--- BEGIN Given records ---
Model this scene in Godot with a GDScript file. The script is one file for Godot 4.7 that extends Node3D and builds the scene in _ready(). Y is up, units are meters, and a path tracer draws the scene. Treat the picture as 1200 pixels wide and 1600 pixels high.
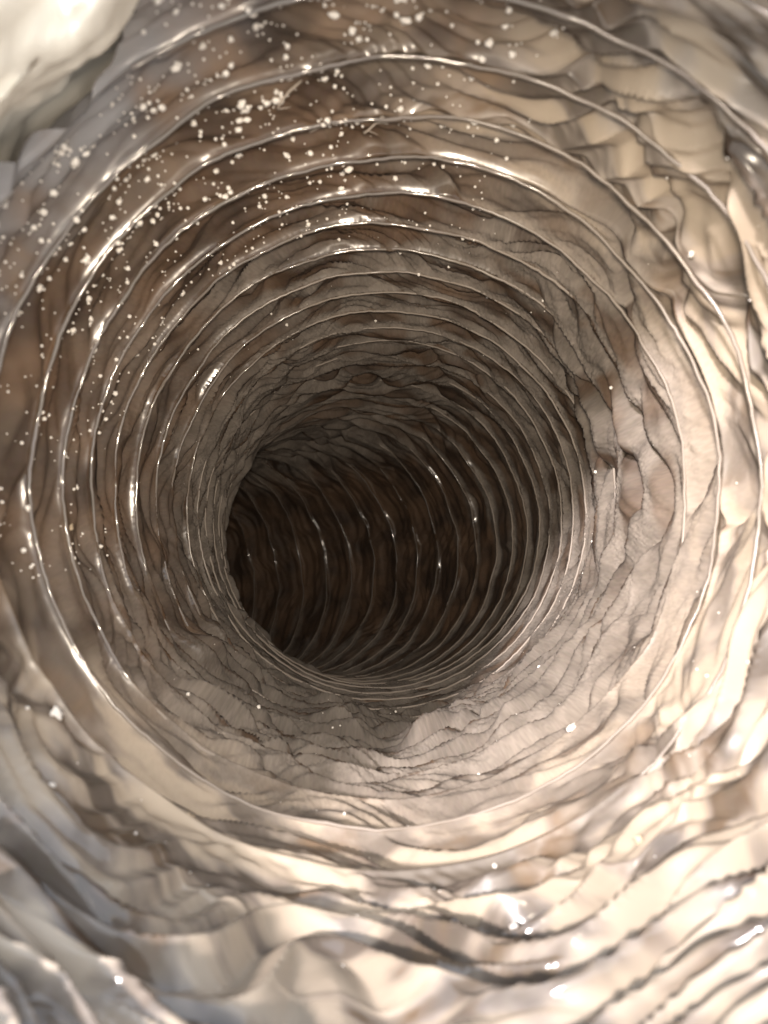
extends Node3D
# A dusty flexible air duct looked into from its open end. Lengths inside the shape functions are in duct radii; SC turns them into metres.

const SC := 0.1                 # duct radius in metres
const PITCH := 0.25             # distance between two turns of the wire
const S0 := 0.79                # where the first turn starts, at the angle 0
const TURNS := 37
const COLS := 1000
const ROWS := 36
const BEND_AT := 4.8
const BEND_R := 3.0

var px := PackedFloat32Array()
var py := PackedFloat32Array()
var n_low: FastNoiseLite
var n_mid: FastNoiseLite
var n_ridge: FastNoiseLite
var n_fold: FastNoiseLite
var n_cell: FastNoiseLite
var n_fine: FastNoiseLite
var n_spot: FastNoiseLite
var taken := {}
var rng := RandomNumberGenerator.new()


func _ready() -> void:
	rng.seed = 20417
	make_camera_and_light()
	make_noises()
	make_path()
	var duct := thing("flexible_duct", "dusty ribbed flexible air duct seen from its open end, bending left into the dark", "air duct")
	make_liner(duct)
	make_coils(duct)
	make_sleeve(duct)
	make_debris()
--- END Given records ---
--- BEGIN Given records ---
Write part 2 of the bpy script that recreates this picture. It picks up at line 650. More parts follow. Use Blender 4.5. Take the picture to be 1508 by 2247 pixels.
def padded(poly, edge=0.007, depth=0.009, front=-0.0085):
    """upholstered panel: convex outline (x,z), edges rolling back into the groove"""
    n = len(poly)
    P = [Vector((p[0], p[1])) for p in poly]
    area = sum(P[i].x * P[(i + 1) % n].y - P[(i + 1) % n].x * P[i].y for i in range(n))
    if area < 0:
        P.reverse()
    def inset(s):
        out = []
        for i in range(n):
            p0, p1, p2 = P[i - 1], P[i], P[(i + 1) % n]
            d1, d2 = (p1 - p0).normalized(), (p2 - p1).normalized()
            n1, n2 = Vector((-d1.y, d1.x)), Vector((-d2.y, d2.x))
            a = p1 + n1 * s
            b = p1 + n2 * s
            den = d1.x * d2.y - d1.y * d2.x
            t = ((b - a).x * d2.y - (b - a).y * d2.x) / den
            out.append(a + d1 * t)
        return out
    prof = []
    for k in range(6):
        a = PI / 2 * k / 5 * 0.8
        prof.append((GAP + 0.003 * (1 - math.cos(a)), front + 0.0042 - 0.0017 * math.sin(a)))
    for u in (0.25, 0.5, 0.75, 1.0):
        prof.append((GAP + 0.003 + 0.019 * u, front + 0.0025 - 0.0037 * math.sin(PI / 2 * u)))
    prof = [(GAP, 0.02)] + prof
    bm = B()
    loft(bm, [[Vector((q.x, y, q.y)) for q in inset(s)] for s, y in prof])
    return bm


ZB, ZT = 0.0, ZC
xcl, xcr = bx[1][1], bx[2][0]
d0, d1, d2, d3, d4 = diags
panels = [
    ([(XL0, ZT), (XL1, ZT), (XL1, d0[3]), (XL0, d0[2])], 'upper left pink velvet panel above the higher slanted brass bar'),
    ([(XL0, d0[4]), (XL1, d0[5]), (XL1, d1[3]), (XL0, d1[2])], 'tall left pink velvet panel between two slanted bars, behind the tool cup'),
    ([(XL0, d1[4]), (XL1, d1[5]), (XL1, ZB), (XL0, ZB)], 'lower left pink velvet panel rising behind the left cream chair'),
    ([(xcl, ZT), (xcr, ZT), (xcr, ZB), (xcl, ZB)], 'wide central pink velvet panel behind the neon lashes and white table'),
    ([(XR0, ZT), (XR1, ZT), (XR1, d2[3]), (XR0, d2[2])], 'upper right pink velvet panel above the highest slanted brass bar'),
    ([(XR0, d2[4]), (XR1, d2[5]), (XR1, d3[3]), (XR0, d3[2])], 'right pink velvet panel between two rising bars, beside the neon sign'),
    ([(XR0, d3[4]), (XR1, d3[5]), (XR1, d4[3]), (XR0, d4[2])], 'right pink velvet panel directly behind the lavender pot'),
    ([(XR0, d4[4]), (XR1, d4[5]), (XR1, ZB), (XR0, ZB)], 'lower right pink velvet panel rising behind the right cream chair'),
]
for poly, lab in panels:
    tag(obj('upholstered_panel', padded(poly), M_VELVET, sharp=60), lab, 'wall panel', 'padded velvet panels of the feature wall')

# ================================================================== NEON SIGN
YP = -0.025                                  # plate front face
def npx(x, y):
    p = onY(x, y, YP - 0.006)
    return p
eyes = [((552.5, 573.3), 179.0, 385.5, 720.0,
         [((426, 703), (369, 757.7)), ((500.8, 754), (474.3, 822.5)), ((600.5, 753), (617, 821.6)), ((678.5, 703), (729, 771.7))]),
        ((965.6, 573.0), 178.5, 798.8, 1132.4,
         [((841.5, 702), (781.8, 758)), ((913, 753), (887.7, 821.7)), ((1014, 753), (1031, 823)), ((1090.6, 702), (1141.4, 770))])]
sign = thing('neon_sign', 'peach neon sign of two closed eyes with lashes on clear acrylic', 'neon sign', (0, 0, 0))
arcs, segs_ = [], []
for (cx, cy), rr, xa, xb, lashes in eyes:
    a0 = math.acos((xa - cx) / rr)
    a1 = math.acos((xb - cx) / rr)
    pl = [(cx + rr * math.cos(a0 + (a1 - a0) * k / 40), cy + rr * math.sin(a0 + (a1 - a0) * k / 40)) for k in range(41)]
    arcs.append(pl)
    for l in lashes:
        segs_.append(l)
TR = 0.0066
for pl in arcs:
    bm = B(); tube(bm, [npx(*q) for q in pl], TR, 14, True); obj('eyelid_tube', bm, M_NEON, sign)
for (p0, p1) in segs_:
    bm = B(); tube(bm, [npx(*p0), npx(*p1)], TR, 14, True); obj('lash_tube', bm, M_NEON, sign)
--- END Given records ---
Every line from the one containing "Model this scene" to the one containing "# A dusty flexible" should be output exactly, both ends included. Nothing else goes in, and no pictures either.

Model this scene in Godot with a GDScript file. The script is one file for Godot 4.7 that extends Node3D and builds the scene in _ready(). Y is up, units are meters, and a path tracer draws the scene. Treat the picture as 1200 pixels wide and 1600 pixels high.
extends Node3D
# A dusty flexible air duct looked into from its open end. Lengths inside the shape functions are in duct radii; SC turns them into metres.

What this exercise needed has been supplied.